Q. Which do you prefer to write, prose or verse?
I like both, but after spending some 18 years writing long works in verse, I thought it would be fun and liberating to try prose. I have at least two other prose works in planning. But I am still obsessed with the idea of writing some kind of Biblical epic.
Q. I don’t know if you know this, but when you published the Texiad that was sort of my inspiration to self publish. I remember you posted on Facebook that you felt like Caxton (William Caxton, who introduced the printing press to England). I read all the time about big publishing houses having trouble. I read recently that there are something like 700,000 self-published authors now thanks to Smashwords and CreateSpace and similar publishing platforms. Do you think we’re in the beginning stages of something that will have as big an impact on the world as Caxton’s printing press did?

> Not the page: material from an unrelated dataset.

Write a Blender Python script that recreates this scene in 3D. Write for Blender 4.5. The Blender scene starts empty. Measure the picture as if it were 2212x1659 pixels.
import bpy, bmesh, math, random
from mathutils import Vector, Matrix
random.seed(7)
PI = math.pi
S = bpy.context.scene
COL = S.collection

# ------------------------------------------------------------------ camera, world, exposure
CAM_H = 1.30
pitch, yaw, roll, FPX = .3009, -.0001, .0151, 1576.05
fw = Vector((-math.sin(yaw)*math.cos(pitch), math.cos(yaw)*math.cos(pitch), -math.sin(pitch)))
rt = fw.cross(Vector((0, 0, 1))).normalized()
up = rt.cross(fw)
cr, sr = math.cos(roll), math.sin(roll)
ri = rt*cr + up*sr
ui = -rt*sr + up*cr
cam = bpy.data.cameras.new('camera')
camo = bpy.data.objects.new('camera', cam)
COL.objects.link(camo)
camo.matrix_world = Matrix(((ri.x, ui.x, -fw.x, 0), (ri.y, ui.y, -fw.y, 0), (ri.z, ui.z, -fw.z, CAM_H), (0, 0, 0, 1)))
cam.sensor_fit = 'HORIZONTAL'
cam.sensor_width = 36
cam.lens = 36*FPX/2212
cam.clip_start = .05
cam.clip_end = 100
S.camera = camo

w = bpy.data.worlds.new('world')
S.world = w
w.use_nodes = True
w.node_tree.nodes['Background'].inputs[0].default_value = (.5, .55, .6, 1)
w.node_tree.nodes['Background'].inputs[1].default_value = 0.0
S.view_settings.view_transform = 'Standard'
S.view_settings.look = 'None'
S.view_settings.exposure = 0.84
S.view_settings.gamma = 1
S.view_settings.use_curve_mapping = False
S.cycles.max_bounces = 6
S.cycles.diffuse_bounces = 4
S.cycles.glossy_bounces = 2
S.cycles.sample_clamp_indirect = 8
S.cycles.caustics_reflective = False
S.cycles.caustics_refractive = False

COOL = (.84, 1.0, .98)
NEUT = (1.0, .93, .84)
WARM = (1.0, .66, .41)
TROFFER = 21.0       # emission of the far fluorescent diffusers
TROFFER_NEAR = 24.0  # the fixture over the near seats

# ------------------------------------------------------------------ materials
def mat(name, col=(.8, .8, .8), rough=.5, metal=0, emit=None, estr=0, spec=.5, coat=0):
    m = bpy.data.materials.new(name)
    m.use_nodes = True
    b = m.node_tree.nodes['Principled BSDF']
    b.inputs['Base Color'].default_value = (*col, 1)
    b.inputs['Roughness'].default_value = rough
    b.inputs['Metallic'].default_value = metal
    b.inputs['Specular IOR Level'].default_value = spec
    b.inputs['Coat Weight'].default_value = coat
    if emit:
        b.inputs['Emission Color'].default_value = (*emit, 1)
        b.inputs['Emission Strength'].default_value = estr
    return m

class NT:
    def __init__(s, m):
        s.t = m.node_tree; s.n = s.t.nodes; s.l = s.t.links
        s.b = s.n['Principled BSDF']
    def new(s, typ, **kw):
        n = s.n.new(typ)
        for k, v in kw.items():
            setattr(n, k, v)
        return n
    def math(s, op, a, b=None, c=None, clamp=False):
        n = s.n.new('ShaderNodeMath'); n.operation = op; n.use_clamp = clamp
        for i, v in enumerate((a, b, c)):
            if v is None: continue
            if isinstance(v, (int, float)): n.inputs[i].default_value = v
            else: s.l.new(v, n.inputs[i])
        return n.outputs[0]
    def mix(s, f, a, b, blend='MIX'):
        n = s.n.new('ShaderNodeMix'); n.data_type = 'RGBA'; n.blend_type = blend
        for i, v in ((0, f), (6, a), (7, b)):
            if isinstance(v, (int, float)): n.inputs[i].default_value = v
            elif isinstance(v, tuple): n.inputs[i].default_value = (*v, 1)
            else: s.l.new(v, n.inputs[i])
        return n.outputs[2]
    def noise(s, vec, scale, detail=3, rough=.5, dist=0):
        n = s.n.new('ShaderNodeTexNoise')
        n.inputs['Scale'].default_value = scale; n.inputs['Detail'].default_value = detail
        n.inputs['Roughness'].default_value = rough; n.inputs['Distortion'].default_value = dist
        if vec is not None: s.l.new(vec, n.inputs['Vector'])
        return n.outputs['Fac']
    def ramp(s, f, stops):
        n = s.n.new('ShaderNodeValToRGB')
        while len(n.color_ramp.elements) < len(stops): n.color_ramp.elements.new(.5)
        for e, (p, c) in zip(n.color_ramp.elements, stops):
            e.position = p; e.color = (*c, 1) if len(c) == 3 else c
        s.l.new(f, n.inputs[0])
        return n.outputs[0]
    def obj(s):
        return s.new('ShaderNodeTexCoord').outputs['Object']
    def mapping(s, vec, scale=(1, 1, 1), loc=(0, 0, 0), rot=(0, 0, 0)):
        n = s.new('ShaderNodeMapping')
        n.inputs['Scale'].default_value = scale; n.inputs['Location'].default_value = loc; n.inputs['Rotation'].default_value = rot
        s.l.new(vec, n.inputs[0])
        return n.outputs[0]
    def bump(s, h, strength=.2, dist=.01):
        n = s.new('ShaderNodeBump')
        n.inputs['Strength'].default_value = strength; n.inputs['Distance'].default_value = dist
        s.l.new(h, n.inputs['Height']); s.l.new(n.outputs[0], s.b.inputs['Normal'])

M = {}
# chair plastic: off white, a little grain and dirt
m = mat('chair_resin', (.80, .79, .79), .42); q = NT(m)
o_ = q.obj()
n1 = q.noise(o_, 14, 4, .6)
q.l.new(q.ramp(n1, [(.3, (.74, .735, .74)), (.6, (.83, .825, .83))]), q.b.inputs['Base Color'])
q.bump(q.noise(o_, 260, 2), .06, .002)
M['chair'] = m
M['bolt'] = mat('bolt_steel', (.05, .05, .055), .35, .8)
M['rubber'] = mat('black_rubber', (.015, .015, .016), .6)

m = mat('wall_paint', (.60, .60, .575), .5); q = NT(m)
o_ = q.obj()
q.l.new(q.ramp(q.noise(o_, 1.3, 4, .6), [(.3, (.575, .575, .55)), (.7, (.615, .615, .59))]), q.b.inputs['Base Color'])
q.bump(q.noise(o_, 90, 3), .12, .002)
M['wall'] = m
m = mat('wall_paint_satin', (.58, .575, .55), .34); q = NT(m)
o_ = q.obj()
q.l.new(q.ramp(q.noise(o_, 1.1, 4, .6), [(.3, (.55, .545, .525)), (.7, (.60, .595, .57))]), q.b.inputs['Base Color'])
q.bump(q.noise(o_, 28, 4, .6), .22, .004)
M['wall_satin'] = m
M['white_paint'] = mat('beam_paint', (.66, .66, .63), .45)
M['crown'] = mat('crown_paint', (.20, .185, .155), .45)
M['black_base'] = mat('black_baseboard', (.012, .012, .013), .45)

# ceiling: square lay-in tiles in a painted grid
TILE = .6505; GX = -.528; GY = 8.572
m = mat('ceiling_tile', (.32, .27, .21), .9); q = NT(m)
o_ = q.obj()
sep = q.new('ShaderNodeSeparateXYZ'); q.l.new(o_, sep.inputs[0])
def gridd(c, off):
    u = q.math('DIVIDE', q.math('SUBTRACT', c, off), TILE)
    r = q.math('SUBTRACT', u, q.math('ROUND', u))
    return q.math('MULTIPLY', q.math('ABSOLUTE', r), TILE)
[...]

For well over a hundred years after Caxton opened up shop in England, poets still thought printing was beneath them and passed their poems around in manuscript. Friends published them, often without permission. Manuscript copying also continued for a long time, and early books were attempts to make printed text look like handwritten text. The contemporary publishing house with an editorial staff devoted to choosing and developing texts that it thinks will bring a financial return on the massive expenses of printing and distributing paper books will continue for a while, but I imagine that the traditional publishing house and the mass market bookstore may soon go the way of the medieval scriptorium and the late-20th-century video store.
This week Dr. Glowka published his second Arthurian tale – The Humiliation of Sir Lancelot. It is currently (May 17) available for free to download on Kindle, as is The Texiad.